* _To be done_
Reproduce the data below in full and exclude every picture.
-=-=-=-=-
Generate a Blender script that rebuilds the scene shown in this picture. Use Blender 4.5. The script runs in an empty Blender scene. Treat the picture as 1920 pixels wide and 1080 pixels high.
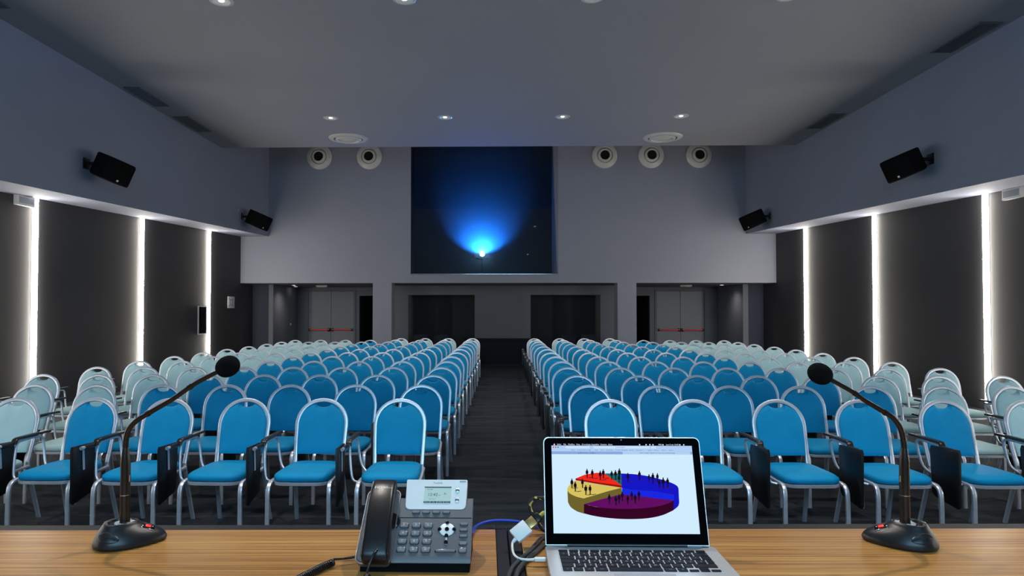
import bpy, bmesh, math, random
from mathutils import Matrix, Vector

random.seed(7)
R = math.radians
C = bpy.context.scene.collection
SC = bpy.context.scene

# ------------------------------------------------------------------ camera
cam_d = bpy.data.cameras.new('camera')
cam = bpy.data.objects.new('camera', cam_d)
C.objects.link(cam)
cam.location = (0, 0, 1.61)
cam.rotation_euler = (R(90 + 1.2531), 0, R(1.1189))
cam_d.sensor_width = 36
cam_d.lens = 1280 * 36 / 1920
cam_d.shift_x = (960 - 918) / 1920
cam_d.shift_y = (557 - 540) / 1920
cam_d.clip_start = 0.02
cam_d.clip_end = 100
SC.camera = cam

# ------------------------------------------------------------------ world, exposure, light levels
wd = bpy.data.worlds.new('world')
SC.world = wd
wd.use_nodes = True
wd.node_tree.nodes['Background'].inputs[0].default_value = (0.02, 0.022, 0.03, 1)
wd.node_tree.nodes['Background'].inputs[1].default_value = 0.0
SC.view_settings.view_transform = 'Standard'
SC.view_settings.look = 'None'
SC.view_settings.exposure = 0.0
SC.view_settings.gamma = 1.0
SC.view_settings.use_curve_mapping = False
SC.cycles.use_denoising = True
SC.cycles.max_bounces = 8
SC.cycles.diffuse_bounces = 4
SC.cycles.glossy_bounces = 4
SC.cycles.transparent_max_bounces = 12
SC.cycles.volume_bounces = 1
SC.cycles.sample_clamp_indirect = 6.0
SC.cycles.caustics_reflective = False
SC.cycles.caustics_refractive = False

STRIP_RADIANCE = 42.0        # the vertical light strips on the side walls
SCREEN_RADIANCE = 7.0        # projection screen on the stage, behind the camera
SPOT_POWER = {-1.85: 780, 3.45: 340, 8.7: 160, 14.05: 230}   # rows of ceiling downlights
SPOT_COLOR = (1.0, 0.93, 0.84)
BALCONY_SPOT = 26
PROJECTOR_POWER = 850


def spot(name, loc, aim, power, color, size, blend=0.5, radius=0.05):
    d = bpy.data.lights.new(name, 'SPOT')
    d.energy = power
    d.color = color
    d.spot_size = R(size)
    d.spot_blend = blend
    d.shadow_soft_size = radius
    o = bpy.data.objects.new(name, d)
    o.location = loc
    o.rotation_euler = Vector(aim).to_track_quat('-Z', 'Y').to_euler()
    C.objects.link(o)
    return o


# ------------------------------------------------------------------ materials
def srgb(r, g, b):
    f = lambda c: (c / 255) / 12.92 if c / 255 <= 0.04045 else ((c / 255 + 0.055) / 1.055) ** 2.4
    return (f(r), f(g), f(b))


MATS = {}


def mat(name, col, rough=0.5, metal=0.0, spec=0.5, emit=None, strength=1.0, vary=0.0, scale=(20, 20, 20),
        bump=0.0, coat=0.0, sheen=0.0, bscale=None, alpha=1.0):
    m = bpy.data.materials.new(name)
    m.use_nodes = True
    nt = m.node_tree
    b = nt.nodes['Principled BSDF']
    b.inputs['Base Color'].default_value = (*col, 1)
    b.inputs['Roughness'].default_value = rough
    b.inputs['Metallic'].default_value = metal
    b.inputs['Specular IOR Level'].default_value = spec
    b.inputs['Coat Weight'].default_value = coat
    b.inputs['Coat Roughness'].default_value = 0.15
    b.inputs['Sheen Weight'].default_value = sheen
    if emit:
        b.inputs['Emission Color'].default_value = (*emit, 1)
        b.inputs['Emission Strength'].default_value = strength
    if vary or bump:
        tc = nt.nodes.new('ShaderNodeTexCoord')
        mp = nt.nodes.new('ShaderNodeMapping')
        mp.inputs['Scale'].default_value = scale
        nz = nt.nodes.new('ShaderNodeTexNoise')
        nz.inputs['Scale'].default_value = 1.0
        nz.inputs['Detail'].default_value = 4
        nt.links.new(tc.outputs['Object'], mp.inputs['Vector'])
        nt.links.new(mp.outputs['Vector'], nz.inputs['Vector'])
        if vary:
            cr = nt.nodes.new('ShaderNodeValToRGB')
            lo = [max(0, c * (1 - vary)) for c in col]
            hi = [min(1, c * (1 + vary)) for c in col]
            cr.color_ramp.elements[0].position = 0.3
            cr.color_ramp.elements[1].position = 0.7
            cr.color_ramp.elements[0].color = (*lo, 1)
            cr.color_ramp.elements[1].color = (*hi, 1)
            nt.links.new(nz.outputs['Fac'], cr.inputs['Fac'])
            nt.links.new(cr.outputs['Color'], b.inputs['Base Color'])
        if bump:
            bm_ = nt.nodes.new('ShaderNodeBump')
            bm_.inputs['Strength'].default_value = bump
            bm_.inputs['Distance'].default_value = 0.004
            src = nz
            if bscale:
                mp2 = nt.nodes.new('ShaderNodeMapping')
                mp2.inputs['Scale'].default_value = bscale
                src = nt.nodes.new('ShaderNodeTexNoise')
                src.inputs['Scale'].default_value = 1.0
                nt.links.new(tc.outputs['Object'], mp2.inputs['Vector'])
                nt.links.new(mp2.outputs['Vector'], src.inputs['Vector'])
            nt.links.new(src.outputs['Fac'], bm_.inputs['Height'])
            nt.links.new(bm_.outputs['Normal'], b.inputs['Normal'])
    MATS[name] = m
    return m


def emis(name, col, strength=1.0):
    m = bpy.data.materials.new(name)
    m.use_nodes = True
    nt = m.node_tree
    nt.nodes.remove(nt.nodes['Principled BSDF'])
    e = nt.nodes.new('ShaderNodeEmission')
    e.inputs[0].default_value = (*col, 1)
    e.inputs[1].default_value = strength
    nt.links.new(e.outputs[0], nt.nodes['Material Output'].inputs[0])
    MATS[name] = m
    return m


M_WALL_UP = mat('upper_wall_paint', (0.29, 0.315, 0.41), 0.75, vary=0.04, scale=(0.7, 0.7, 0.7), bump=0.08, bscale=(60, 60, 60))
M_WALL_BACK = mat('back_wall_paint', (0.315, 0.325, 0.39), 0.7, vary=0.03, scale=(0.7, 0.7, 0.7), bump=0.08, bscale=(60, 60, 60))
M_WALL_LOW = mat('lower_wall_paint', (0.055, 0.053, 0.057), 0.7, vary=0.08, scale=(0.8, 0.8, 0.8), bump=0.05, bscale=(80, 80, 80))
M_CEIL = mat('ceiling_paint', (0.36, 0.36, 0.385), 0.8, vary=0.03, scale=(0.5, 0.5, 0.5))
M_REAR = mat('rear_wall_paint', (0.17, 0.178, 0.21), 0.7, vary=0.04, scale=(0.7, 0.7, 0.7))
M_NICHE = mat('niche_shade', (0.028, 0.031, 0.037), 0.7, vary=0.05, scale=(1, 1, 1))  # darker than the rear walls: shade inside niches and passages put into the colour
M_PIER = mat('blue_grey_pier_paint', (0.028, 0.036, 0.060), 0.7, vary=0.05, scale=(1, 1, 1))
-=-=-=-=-
* _Output of the task_
Generate a Blender script that rebuilds the scene shown in this picture. Use Blender 4.5. The script runs in an empty Blender scene. Treat the picture as 1920 pixels wide and 1080 pixels high.
import bpy, bmesh, math, random
from mathutils import Matrix, Vector

random.seed(7)
R = math.radians
C = bpy.context.scene.collection
SC = bpy.context.scene

# ------------------------------------------------------------------ camera
cam_d = bpy.data.cameras.new('camera')
cam = bpy.data.objects.new('camera', cam_d)
C.objects.link(cam)
cam.location = (0, 0, 1.61)
cam.rotation_euler = (R(90 + 1.2531), 0, R(1.1189))
cam_d.sensor_width = 36
cam_d.lens = 1280 * 36 / 1920
cam_d.shift_x = (960 - 918) / 1920
cam_d.shift_y = (557 - 540) / 1920
cam_d.clip_start = 0.02
cam_d.clip_end = 100
SC.camera = cam

# ------------------------------------------------------------------ world, exposure, light levels
wd = bpy.data.worlds.new('world')
SC.world = wd
wd.use_nodes = True
wd.node_tree.nodes['Background'].inputs[0].default_value = (0.02, 0.022, 0.03, 1)
wd.node_tree.nodes['Background'].inputs[1].default_value = 0.0
SC.view_settings.view_transform = 'Standard'
SC.view_settings.look = 'None'
SC.view_settings.exposure = 0.0
SC.view_settings.gamma = 1.0
SC.view_settings.use_curve_mapping = False
SC.cycles.use_denoising = True
SC.cycles.max_bounces = 8
SC.cycles.diffuse_bounces = 4
SC.cycles.glossy_bounces = 4
SC.cycles.transparent_max_bounces = 12
SC.cycles.volume_bounces = 1
SC.cycles.sample_clamp_indirect = 6.0
SC.cycles.caustics_reflective = False
SC.cycles.caustics_refractive = False

STRIP_RADIANCE = 42.0        # the vertical light strips on the side walls
SCREEN_RADIANCE = 7.0        # projection screen on the stage, behind the camera
SPOT_POWER = {-1.85: 780, 3.45: 340, 8.7: 160, 14.05: 230}   # rows of ceiling downlights
SPOT_COLOR = (1.0, 0.93, 0.84)
BALCONY_SPOT = 26
PROJECTOR_POWER = 850


def spot(name, loc, aim, power, color, size, blend=0.5, radius=0.05):
    d = bpy.data.lights.new(name, 'SPOT')
    d.energy = power
    d.color = color
    d.spot_size = R(size)
    d.spot_blend = blend
    d.shadow_soft_size = radius
    o = bpy.data.objects.new(name, d)
    o.location = loc
    o.rotation_euler = Vector(aim).to_track_quat('-Z', 'Y').to_euler()
    C.objects.link(o)
    return o


# ------------------------------------------------------------------ materials
def srgb(r, g, b):
    f = lambda c: (c / 255) / 12.92 if c / 255 <= 0.04045 else ((c / 255 + 0.055) / 1.055) ** 2.4
    return (f(r), f(g), f(b))


MATS = {}


def mat(name, col, rough=0.5, metal=0.0, spec=0.5, emit=None, strength=1.0, vary=0.0, scale=(20, 20, 20),
        bump=0.0, coat=0.0, sheen=0.0, bscale=None, alpha=1.0):
    m = bpy.data.materials.new(name)
    m.use_nodes = True
    nt = m.node_tree
    b = nt.nodes['Principled BSDF']
    b.inputs['Base Color'].default_value = (*col, 1)
    b.inputs['Roughness'].default_value = rough
    b.inputs['Metallic'].default_value = metal
    b.inputs['Specular IOR Level'].default_value = spec
    b.inputs['Coat Weight'].default_value = coat
    b.inputs['Coat Roughness'].default_value = 0.15
    b.inputs['Sheen Weight'].default_value = sheen
    if emit:
        b.inputs['Emission Color'].default_value = (*emit, 1)
        b.inputs['Emission Strength'].default_value = strength
    if vary or bump:
        tc = nt.nodes.new('ShaderNodeTexCoord')
        mp = nt.nodes.new('ShaderNodeMapping')
        mp.inputs['Scale'].default_value = scale
        nz = nt.nodes.new('ShaderNodeTexNoise')
        nz.inputs['Scale'].default_value = 1.0
        nz.inputs['Detail'].default_value = 4
        nt.links.new(tc.outputs['Object'], mp.inputs['Vector'])
        nt.links.new(mp.outputs['Vector'], nz.inputs['Vector'])
        if vary:
            cr = nt.nodes.new('ShaderNodeValToRGB')
            lo = [max(0, c * (1 - vary)) for c in col]
            hi = [min(1, c * (1 + vary)) for c in col]
            cr.color_ramp.elements[0].position = 0.3
            cr.color_ramp.elements[1].position = 0.7
            cr.color_ramp.elements[0].color = (*lo, 1)
            cr.color_ramp.elements[1].color = (*hi, 1)
            nt.links.new(nz.outputs['Fac'], cr.inputs['Fac'])
            nt.links.new(cr.outputs['Color'], b.inputs['Base Color'])
        if bump:
            bm_ = nt.nodes.new('ShaderNodeBump')
            bm_.inputs['Strength'].default_value = bump
            bm_.inputs['Distance'].default_value = 0.004
            src = nz
            if bscale:
                mp2 = nt.nodes.new('ShaderNodeMapping')
                mp2.inputs['Scale'].default_value = bscale
                src = nt.nodes.new('ShaderNodeTexNoise')
                src.inputs['Scale'].default_value = 1.0
                nt.links.new(tc.outputs['Object'], mp2.inputs['Vector'])
                nt.links.new(mp2.outputs['Vector'], src.inputs['Vector'])
            nt.links.new(src.outputs['Fac'], bm_.inputs['Height'])
            nt.links.new(bm_.outputs['Normal'], b.inputs['Normal'])
    MATS[name] = m
    return m


def emis(name, col, strength=1.0):
    m = bpy.data.materials.new(name)
    m.use_nodes = True
    nt = m.node_tree
    nt.nodes.remove(nt.nodes['Principled BSDF'])
    e = nt.nodes.new('ShaderNodeEmission')
    e.inputs[0].default_value = (*col, 1)
    e.inputs[1].default_value = strength
    nt.links.new(e.outputs[0], nt.nodes['Material Output'].inputs[0])
    MATS[name] = m
    return m


M_WALL_UP = mat('upper_wall_paint', (0.29, 0.315, 0.41), 0.75, vary=0.04, scale=(0.7, 0.7, 0.7), bump=0.08, bscale=(60, 60, 60))
M_WALL_BACK = mat('back_wall_paint', (0.315, 0.325, 0.39), 0.7, vary=0.03, scale=(0.7, 0.7, 0.7), bump=0.08, bscale=(60, 60, 60))
M_WALL_LOW = mat('lower_wall_paint', (0.055, 0.053, 0.057), 0.7, vary=0.08, scale=(0.8, 0.8, 0.8), bump=0.05, bscale=(80, 80, 80))
M_CEIL = mat('ceiling_paint', (0.36, 0.36, 0.385), 0.8, vary=0.03, scale=(0.5, 0.5, 0.5))
M_REAR = mat('rear_wall_paint', (0.17, 0.178, 0.21), 0.7, vary=0.04, scale=(0.7, 0.7, 0.7))
M_NICHE = mat('niche_shade', (0.028, 0.031, 0.037), 0.7, vary=0.05, scale=(1, 1, 1))  # darker than the rear walls: shade inside niches and passages put into the colour
M_PIER = mat('blue_grey_pier_paint', (0.028, 0.036, 0.060), 0.7, vary=0.05, scale=(1, 1, 1))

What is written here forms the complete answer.